TASK BRIEF ▸ Pick out each line of the records in which the word "that" appears.

---

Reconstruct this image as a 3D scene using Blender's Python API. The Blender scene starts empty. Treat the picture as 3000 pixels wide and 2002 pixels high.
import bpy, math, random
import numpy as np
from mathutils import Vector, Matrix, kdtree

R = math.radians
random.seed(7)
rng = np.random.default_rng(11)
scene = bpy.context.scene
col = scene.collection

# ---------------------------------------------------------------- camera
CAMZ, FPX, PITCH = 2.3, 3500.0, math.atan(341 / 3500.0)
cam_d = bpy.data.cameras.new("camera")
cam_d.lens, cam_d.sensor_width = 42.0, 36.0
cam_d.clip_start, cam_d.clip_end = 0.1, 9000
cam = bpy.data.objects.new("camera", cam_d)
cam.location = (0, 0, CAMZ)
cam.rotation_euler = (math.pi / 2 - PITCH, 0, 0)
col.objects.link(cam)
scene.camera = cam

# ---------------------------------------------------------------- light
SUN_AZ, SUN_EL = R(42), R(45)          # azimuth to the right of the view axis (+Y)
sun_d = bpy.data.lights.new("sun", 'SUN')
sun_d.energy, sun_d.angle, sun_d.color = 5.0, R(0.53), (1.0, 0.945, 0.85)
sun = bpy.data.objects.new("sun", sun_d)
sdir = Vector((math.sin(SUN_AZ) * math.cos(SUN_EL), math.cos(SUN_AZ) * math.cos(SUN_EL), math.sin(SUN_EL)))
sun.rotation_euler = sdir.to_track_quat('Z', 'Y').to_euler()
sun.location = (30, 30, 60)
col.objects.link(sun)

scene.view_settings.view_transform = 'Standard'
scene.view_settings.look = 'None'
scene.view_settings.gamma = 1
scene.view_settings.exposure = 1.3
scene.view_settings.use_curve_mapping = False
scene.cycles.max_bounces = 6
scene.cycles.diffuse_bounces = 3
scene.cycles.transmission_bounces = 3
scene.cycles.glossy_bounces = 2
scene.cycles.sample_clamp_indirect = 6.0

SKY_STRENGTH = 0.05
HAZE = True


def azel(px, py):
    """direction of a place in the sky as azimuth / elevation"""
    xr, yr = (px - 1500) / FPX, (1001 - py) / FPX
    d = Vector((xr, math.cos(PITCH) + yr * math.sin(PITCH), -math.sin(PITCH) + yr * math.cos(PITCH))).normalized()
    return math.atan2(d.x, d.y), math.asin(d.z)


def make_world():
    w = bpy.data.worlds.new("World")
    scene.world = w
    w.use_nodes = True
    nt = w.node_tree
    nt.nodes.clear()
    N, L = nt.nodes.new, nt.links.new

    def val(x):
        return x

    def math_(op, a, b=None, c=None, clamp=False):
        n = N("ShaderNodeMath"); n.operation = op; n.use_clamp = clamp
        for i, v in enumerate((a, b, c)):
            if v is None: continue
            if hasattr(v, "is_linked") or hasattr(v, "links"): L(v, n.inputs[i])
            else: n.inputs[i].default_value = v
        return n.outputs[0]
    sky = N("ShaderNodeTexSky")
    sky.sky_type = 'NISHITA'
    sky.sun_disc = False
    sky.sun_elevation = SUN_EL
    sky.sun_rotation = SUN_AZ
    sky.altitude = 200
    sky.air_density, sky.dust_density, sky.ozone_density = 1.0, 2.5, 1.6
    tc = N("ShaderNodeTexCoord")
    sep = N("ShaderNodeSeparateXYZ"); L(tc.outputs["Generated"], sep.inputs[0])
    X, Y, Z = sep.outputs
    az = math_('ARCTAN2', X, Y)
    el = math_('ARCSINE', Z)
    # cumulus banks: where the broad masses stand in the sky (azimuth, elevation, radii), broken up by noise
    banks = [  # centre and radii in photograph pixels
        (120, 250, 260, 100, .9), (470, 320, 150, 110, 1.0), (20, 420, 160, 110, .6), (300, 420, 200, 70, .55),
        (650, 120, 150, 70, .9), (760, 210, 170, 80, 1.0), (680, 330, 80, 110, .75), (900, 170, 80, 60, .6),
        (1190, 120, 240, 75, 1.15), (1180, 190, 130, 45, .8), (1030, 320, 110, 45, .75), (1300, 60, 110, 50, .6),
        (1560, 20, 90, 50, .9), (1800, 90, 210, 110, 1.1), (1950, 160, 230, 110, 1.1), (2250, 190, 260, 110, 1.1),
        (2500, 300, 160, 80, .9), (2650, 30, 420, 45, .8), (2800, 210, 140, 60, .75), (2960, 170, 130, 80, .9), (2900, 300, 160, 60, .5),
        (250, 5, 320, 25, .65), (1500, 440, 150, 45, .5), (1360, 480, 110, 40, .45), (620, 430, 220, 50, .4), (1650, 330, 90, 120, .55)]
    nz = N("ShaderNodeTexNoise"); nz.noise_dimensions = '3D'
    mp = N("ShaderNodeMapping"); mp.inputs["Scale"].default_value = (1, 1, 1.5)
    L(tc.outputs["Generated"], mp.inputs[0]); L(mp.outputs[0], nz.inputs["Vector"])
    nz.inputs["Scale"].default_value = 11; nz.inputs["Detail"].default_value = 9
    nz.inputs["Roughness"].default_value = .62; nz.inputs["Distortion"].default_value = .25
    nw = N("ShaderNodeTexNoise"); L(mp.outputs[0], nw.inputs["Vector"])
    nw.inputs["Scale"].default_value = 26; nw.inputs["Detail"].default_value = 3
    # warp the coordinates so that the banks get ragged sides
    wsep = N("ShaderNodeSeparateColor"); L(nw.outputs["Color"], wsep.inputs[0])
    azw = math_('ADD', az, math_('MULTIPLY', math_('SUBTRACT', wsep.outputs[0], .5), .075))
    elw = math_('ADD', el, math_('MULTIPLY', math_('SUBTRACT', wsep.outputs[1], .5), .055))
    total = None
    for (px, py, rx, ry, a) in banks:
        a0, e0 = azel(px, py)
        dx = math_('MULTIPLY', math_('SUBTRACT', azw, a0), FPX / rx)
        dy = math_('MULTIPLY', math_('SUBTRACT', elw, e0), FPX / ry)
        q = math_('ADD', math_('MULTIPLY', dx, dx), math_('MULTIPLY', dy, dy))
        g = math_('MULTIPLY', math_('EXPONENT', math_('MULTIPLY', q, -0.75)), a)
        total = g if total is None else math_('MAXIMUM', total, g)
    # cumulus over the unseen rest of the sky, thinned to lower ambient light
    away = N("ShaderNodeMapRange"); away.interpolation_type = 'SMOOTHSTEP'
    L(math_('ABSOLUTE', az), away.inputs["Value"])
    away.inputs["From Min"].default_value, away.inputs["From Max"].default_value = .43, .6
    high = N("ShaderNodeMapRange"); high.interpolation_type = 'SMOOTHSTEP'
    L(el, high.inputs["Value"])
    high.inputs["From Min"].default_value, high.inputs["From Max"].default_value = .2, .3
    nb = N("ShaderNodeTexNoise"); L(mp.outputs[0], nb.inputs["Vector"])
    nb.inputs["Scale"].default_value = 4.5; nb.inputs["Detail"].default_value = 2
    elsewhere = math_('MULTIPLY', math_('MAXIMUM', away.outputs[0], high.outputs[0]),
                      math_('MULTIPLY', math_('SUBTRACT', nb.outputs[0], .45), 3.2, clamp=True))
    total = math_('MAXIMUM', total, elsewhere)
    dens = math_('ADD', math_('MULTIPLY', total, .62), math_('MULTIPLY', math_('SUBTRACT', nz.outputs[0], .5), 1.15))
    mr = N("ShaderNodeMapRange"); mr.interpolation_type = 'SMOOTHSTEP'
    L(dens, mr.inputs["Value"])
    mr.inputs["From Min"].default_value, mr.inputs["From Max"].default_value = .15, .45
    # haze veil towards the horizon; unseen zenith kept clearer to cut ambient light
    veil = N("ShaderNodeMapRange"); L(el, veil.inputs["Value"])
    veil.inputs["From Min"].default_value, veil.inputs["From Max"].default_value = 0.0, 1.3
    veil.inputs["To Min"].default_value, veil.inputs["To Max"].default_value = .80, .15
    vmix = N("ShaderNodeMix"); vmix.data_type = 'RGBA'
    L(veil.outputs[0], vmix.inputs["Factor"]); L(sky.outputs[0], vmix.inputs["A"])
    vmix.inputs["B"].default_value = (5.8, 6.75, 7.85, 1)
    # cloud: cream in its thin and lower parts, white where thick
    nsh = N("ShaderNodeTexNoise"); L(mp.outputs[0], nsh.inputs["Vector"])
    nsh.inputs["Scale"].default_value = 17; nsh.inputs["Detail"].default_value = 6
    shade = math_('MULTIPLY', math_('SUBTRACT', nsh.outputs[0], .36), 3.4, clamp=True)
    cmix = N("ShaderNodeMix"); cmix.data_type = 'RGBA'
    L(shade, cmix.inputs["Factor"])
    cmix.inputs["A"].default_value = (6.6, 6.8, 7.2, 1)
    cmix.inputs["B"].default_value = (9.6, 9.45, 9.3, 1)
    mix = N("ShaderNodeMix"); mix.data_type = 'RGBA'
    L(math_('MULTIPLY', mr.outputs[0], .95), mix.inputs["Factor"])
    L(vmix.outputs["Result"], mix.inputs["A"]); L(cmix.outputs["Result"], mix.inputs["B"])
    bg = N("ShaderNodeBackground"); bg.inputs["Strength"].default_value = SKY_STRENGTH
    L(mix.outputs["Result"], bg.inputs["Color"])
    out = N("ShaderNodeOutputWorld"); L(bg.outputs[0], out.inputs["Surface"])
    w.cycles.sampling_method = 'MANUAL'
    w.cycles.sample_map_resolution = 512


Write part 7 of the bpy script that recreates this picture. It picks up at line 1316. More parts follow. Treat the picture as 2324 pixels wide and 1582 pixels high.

---

CORRECT OUTPUT ▸
    # warp the coordinates so that the banks get ragged sides
Write part 7 of the bpy script that recreates this picture. It picks up at line 1316. More parts follow. Treat the picture as 2324 pixels wide and 1582 pixels high.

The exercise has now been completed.